Mazda (MZDAY), despite being the little brother among Japanese auto giants Toyota (TM), Honda (HMC), and Nissan (NSANY), had a great year.
The company had a record-breaking 2024 in the US, with sales up nearly 17% to just under 425,000 vehicles sold. Mazda also had its best December ever, powered by sales of its CX90, CX70, and CX50 crossovers.
Mazda has a reputation for sporty, enthusiast cars, like the Miata, that won’t break the bank and a dedicated following in the US that has resulted in strong sales despite a challenged environment.
“Affordability itself is one of the significant headwinds facing the entire industry right now,” Tom Donnelly, Mazda North America president and CEO, said in an interview with Yahoo Finance.
“We've had to make some adjustments in terms of [product] mix and our programs and incentives; we've been able to maintain pricing overall, and again, this has led to our most successful year in our 54-year history here in the US market.”
Donnelly cited the sales success of the CX90 and CX70 models, which offer a plug-in hybrid option too, accounting for 15% to 20% of revenue.
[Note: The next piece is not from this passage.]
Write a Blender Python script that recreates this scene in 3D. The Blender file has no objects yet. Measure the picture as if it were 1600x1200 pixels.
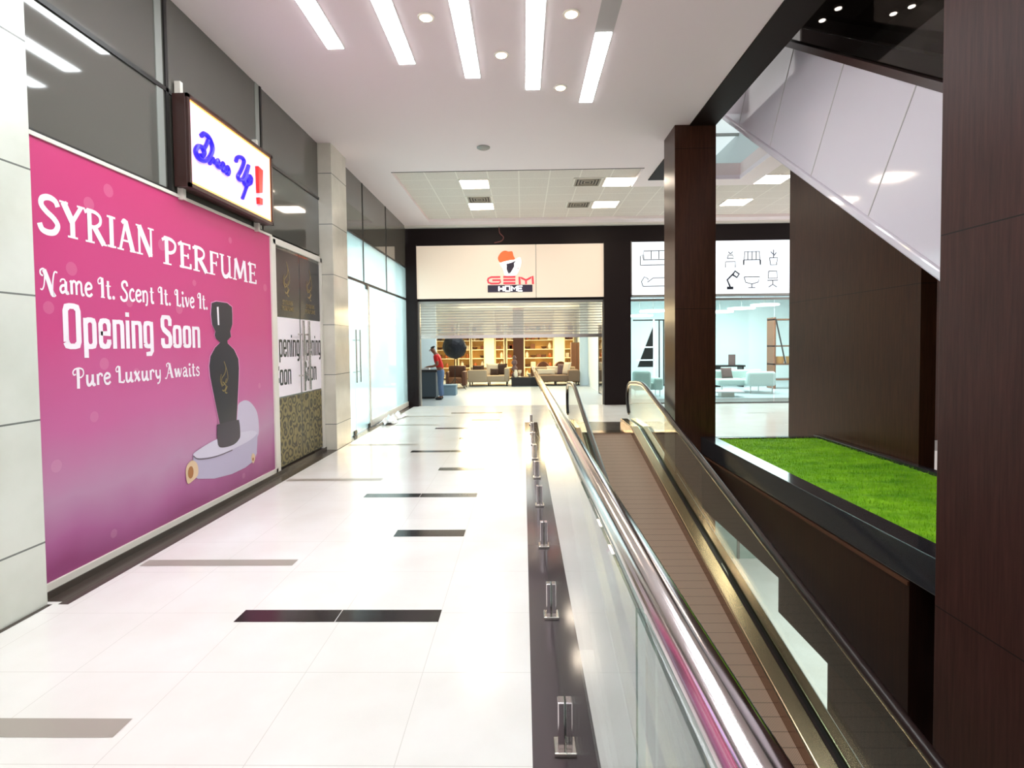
import bpy, bmesh, math, random
from mathutils import Vector, Matrix
random.seed(7)
S = bpy.context.scene
COL = S.collection
PI = math.pi

# ------------------------------------------------------------------ camera, sky, exposure
def make_camera():
    f, cy0, H = 860.0, 567.25, 1.69
    yaw, pitch, roll = -.0203, .0339, -.0109
    Rz = Matrix(((math.cos(yaw), -math.sin(yaw), 0), (math.sin(yaw), math.cos(yaw), 0), (0, 0, 1)))
    B = Matrix(((1, 0, 0), (0, 0, -1), (0, 1, 0)))
    Rx = Matrix(((1, 0, 0), (0, math.cos(pitch), -math.sin(pitch)), (0, math.sin(pitch), math.cos(pitch))))
    Rr = Matrix(((math.cos(roll), -math.sin(roll), 0), (math.sin(roll), math.cos(roll), 0), (0, 0, 1)))
    W2C = Rr @ Rx @ B @ Rz
    C2W = W2C.transposed() @ Matrix(((1, 0, 0), (0, -1, 0), (0, 0, -1)))
    cam = bpy.data.cameras.new('camera')
    ob = bpy.data.objects.new('camera', cam); COL.objects.link(ob)
    ob.matrix_world = Matrix.Translation((0, 0, H)) @ C2W.to_4x4()
    cam.sensor_fit = 'HORIZONTAL'; cam.sensor_width = 36.0
    cam.lens = f / 1600 * 36.0
    cam.shift_y = -(600 - cy0) / 1600
    cam.clip_start = 0.03; cam.clip_end = 200
    S.camera = ob
make_camera()
w = bpy.data.worlds.new('world'); S.world = w; w.use_nodes = True
w.node_tree.nodes['Background'].inputs[0].default_value = (1.0, .965, .95, 1)
w.node_tree.nodes['Background'].inputs[1].default_value = .85
S.view_settings.view_transform = 'Standard'; S.view_settings.look = 'None'
S.view_settings.gamma = 1; S.view_settings.use_curve_mapping = False
S.view_settings.exposure = 0.8

def area_light(name, loc, sx, sy, power, col, rot=(0, 0, 0), spread=None):
    l = bpy.data.lights.new(name, 'AREA'); l.shape = 'RECTANGLE'; l.size = sx; l.size_y = sy
    l.energy = power; l.color = col
    if spread: l.spread = spread
    o = bpy.data.objects.new(name, l); COL.objects.link(o); o.location = loc; o.rotation_euler = rot
    return o
# area lights added to light the shops and the lower level, without fittings
area_light('store_light', (-.3, 18.2, 3.22), 5, 3.2, 120, (.86, .96, 1))
area_light('store_light', (-.3, 24.3, 3.22), 5, 2.5, 620, (1, .78, .45), (math.radians(-28), 0, 0))
area_light('store_light', (7, 19.5, 3.4), 6, 5, 400, (.93, 1, 1))
area_light('store_light', (-5.2, 12.3, 3.75), 2.5, 4.5, 260, (.97, 1, 1))
area_light('lower_fill', (5.2, 9, -1.2), 4, 8, 110, (.92, 1, .96))

# ------------------------------------------------------------------ materials
def lin(c):
    c = c / 255.0
    return c / 12.92 if c <= .04045 else ((c + .055) / 1.055) ** 2.4
def rgb(*c): return (lin(c[0]), lin(c[1]), lin(c[2]), 1)
def pm(name, c, rough=.5, metal=0, em=0, coat=0, spec=.5, ior=None):
    m = bpy.data.materials.new(name); m.use_nodes = True
    b = m.node_tree.nodes['Principled BSDF']
    b.inputs['Base Color'].default_value = rgb(*c)
    b.inputs['Roughness'].default_value = rough; b.inputs['Metallic'].default_value = metal
    b.inputs['Specular IOR Level'].default_value = spec
    b.inputs['Coat Weight'].default_value = coat; b.inputs['Coat Roughness'].default_value = .06
    if ior: b.inputs['IOR'].default_value = ior
    if em:
        b.inputs['Emission Color'].default_value = rgb(*c); b.inputs['Emission Strength'].default_value = em
    return m
def nd(m, t, **k):
    n = m.node_tree.nodes.new(t)
    for a, v in k.items(): setattr(n, a, v)
    return n
def lk(m, a, b): m.node_tree.links.new(a, b)
def bsdf(m): return m.node_tree.nodes['Principled BSDF']
def ramp(m, stops):
    r = nd(m, 'ShaderNodeValToRGB'); e = r.color_ramp.elements
    while len(e) < len(stops): e.new(.5)
    for el, (p, c) in zip(e, stops): el.position = p; el.color = rgb(*c)
    return r
def math_n(m, op, a, b=None):
    n = nd(m, 'ShaderNodeMath', operation=op)
    for i, v in enumerate((a, b)):
        if v is None: continue
        if isinstance(v, (int, float)): n.inputs[i].default_value = v
        else: lk(m, v, n.inputs[i])
    return n.outputs[0]
def glass(name, tint=(235, 245, 242), f0=.04, rough=0, body=0, bodycol=(200, 220, 220)):
    """thin sheet: clear, or with a translucent film (body), and a grazing reflection"""
    m = bpy.data.materials.new(name); m.use_nodes = True; nt = m.node_tree
    nt.nodes.remove(bsdf(m)); out = nt.nodes['Material Output']
    t = nd(m, 'ShaderNodeBsdfTransparent'); t.inputs[0].default_value = rgb(*tint)
    base = t.outputs[0]
    if body:
        d = nd(m, 'ShaderNodeBsdfTranslucent'); d.inputs[0].default_value = rgb(*bodycol)
        d2 = nd(m, 'ShaderNodeBsdfDiffuse'); d2.inputs[0].default_value = rgb(*bodycol)
        mm = nd(m, 'ShaderNodeMixShader'); mm.inputs[0].default_value = .5
        lk(m, d.outputs[0], mm.inputs[1]); lk(m, d2.outputs[0], mm.inputs[2])
        mx = nd(m, 'ShaderNodeMixShader'); mx.inputs[0].default_value = body
        lk(m, base, mx.inputs[1]); lk(m, mm.outputs[0], mx.inputs[2]); base = mx.outputs[0]
    g = nd(m, 'ShaderNodeBsdfGlossy'); g.inputs['Roughness'].default_value = rough
    geo = nd(m, 'ShaderNodeNewGeometry')
    dot = nd(m, 'ShaderNodeVectorMath', operation='DOT_PRODUCT')
    lk(m, geo.outputs['Incoming'], dot.inputs[0]); lk(m, geo.outputs['Normal'], dot.inputs[1])
    c = math_n(m, 'ABSOLUTE', dot.outputs['Value'])
    p = math_n(m, 'POWER', math_n(m, 'SUBTRACT', 1.0, c), 5.0)
    fr = math_n(m, 'ADD', math_n(m, 'MULTIPLY', p, 1 - f0), f0)
    mx = nd(m, 'ShaderNodeMixShader'); lk(m, fr, mx.inputs[0])
    lk(m, base, mx.inputs[1]); lk(m, g.outputs[0], mx.inputs[2]); lk(m, mx.outputs[0], out.inputs[0])
    return m
def line_mask(m, sock, period, offset, half):
    """1 on thin lines every period along a coordinate"""
    a = math_n(m, 'MODULO', math_n(m, 'ADD', sock, 100 * period - offset + period / 2), period)
    d = math_n(m, 'ABSOLUTE', math_n(m, 'SUBTRACT', a, period / 2))
    return math_n(m, 'LESS_THAN', d, half)
def xyz(m):
    tc = nd(m, 'ShaderNodeNewGeometry'); s = nd(m, 'ShaderNodeSeparateXYZ'); lk(m, tc.outputs['Position'], s.inputs[0])
    return s.outputs
def mixcol(m, fac, a, b):
    n = nd(m, 'ShaderNodeMix', data_type='RGBA')
    for i, v in ((0, fac), (6, a), (7, b)):
        if isinstance(v, (int, float)): n.inputs[i].default_value = v
        elif isinstance(v, tuple): n.inputs[i].default_value = v
        else: lk(m, v, n.inputs[i])
    return n.outputs[2]

def tile_floor():
    m = pm('polished_tile', (246, 243, 239), .16, spec=.6)
    p = xyz(m)
    n = nd(m, 'ShaderNodeTexNoise'); n.inputs['Scale'].default_value = 1.7; n.inputs['Detail'].default_value = 6
    geo = nd(m, 'ShaderNodeNewGeometry'); lk(m, geo.outputs['Position'], n.inputs['Vector'])
    r = ramp(m, [(.3, (240, 236, 231)), (.7, (249, 247, 244))]); lk(m, n.outputs[0], r.inputs[0])
    j = math_n(m, 'MAXIMUM', line_mask(m, p[0], .61, -.535, .0016), line_mask(m, p[1], .632, 2.78, .0016))
    lk(m, mixcol(m, j, r.outputs[0], rgb(222, 217, 211)), bsdf(m).inputs['Base Color'])
    return m
def wood(name, dark, light, rough=.28, zs=(2.33, 2.335), coat=.35, ys=None, xs=None, spec=.5):
    m = pm(name, dark, rough, coat=coat, spec=spec)
    geo = nd(m, 'ShaderNodeNewGeometry'); mp = nd(m, 'ShaderNodeMapping'); mp.inputs['Scale'].default_value = (14, 14, .8)
    lk(m, geo.outputs['Position'], mp.inputs[0])
    n = nd(m, 'ShaderNodeTexNoise'); n.inputs['Scale'].default_value = 3; n.inputs['Detail'].default_value = 8; n.inputs['Roughness'].default_value = .65
    lk(m, mp.outputs[0], n.inputs['Vector'])
    r = ramp(m, [(.3, dark), (.72, light)]); lk(m, n.outputs[0], r.inputs[0])
    p = xyz(m); col = r.outputs[0]
    j = line_mask(m, p[2], zs[0], zs[1], .004)
    if ys: j = math_n(m, 'MAXIMUM', j, line_mask(m, p[1], ys[0], ys[1], .004))
    if xs: j = math_n(m, 'MAXIMUM', j, line_mask(m, p[0], xs[0], xs[1], .004))
    lk(m, mixcol(m, j, col, rgb(14, 8, 7)), bsdf(m).inputs['Base Color'])
    return m
def marble(name, a, b, zper=.81, zoff=.42):
    m = pm(name, a, .14, spec=.6)
    n = nd(m, 'ShaderNodeTexNoise'); n.inputs['Scale'].default_value = 2.2; n.inputs['Detail'].default_value = 9
    geo = nd(m, 'ShaderNodeNewGeometry'); lk(m, geo.outputs['Position'], n.inputs['Vector'])
    r = ramp(m, [(.35, b), (.65, a)]); lk(m, n.outputs[0], r.inputs[0])
    p = xyz(m)
    lk(m, mixcol(m, line_mask(m, p[2], zper, zoff, .006), r.outputs[0], rgb(120, 122, 116)), bsdf(m).inputs['Base Color'])
    return m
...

The biggest surprise for Mazda has been its CX50 hybrid, which Donnelly said is the “fastest turning” vehicle on dealer lots — it lasts, on average, only 3-4 days in inventory.
It’s why Mazda took its time with electrification. The company has had only one battery electric vehicle (BEV), and it was only sold in a few states. The vast majority of Mazda buyers want gas-powered and hybrid vehicles, though Donnelly said a fully fledged EV is on the way in 2025.
The push for electrification by governments both here and abroad is another “headwind” facing the industry, Donnelly said, and is a big reason why rivals like Honda and Nissan are merging. The costs are too high, and the “unrealistic regulatory environment” is pushing automakers to turn to one another to survive.
Mazda has said it is counting on its partners Toyota and Panasonic for its electrification needs — but a merger isn’t on the table.
Another headwind is the upcoming Trump administration — which is itching to bring tariffs to the auto sector
Though Mazda has a factory in Alabama that produces the CX50, it also builds cars in Mexico and its home market Japan.
Donnelly and the Mazda team have been “game-planning” for months now what the tariff effect could be, and the options don’t look good so far.
Read more: How do tariffs work, and who really pays them?
“What's clear is no business in any industry can absorb the magnitude of what's being talked about here,” Donnelly said on tariffs. Even though Mazda could ramp up output in Alabama, where it produces the CX50, and decrease output in Mexico, these things don't happen overnight.
“We have a supply chain that allows us to consider those things, but these are decisions that take months to potentially a year time frame in terms of the adjustments you make from a pricing perspective,” he said.
Those potential speed bumps aside, Mazda contends it has enough going for it to maintain sales momentum throughout the rest of the year.